The Pakistan Virtual Asset Regulatory Authority has officially unveiled its structured framework outlining the Minimum Paid-Up Capital Requirements for Virtual Asset Service Providers operating within the country. This regulatory milestone comes under Schedule-I of the newly implemented Pakistan Virtual Asset Services Providers Licensing and Regulation Regulations 2026. The framework applies a transparent, category-based capital threshold model designed to ensure comprehensive financial resilience, operational stability, consumer protection, and strict regulatory compliance across the digital asset ecosystem of Pakistan.
According to the official document issued by the regulatory body, the minimum capital thresholds are categorized into ten distinct types of virtual asset services, each carrying a specific capital mandate proportional to its operational scale and market risk. For entities aiming to provide basic Advisory Services within the virtual asset landscape, the authority has set the minimum paid-up capital requirement at twenty-five million Pakistani Rupees. This marks the lowest entry threshold within the newly established regulatory tiers, making it accessible for specialized consultancy and advisory startups looking to enter the legal market.

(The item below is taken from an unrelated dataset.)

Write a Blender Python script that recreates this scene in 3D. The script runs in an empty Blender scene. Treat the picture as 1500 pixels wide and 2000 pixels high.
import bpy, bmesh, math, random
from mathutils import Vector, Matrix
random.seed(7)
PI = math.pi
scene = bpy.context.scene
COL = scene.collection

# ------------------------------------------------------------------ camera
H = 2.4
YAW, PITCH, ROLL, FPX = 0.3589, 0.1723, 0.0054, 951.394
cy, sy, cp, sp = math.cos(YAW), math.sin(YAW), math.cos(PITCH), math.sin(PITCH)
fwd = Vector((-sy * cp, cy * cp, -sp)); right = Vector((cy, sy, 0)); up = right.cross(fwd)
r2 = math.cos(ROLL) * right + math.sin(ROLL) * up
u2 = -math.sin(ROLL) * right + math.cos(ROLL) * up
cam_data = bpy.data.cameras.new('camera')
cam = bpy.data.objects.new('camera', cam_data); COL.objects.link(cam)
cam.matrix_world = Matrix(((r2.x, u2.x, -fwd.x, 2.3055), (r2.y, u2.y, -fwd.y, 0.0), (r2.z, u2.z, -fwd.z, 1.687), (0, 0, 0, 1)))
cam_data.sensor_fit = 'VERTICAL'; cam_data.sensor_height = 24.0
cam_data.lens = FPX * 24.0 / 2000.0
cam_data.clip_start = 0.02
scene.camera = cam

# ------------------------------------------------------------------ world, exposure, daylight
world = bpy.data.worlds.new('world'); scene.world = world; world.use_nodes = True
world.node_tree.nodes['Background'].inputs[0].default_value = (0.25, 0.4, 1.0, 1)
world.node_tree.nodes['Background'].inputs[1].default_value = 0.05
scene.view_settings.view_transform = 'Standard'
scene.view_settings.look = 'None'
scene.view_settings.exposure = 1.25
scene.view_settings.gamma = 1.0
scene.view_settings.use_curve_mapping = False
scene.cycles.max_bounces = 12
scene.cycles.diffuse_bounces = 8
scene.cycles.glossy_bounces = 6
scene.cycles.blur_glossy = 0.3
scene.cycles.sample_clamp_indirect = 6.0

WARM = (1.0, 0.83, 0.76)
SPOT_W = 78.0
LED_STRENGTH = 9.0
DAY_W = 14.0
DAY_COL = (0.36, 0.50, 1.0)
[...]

As the scope of services expands into transaction management and trading infrastructure, the capital requirements escalate significantly. For companies looking to offer Broker-Dealer Services, the minimum paid-up capital requirement is fixed at one hundred million Pakistani Rupees. Meanwhile, businesses intending to provide Custody Services, which involve the safeguarding of digital assets for third parties, must maintain a higher capital threshold of two hundred million Pakistani Rupees. The same amount of two hundred million Pakistani Rupees is also mandatory for entities operating under the Virtual Asset Management and Investment Services category, as well as those handling Virtual Asset Transfer and Settlement Services.
The highest capital requirements are reserved for core infrastructure providers and asset issuers, where the financial exposure is the most substantial. Under the new regulations, any entity intending to launch and operate Exchange Services must fulfill a steep minimum paid-up capital mandate of one billion Pakistani Rupees. This one billion Rupee requirement also applies uniformly to companies seeking to offer Fiat Referenced Token Issuance Services and Asset Referenced Token Issuance Services, placing stablecoin issuers and major exchange platforms under the most stringent financial scrutiny to safeguard the broader economy.
Furthermore, the lending, borrowing, and derivative segments of the virtual asset market are also strictly regulated under this newly released framework. Entities looking to establish operations for Lending and Borrowing Services must maintain a paid-up capital of five hundred million Pakistani Rupees. An identical capital barrier of five hundred million Pakistani Rupees is mandated for companies offering Virtual Asset Derivatives Services, reflecting the high-risk nature of digital asset leverage and financial derivatives trading.
The Pakistan Virtual Asset Regulatory Authority explicitly stated in its official note that these specified amounts represent the baseline minimum paid-up capital requirements and do not include any additional licensing fees or application fees. The authority also specified that these requirements are subject to constant review and may be revised by the regulatory body from time to time as market dynamics evolve. This structural announcement marks an unprecedented step toward formalizing the domestic cryptocurrency and digital asset sector under a cohesive regulatory umbrella, ensuring all service providers operate with adequate financial backing to build trust and maintain systemic integrity.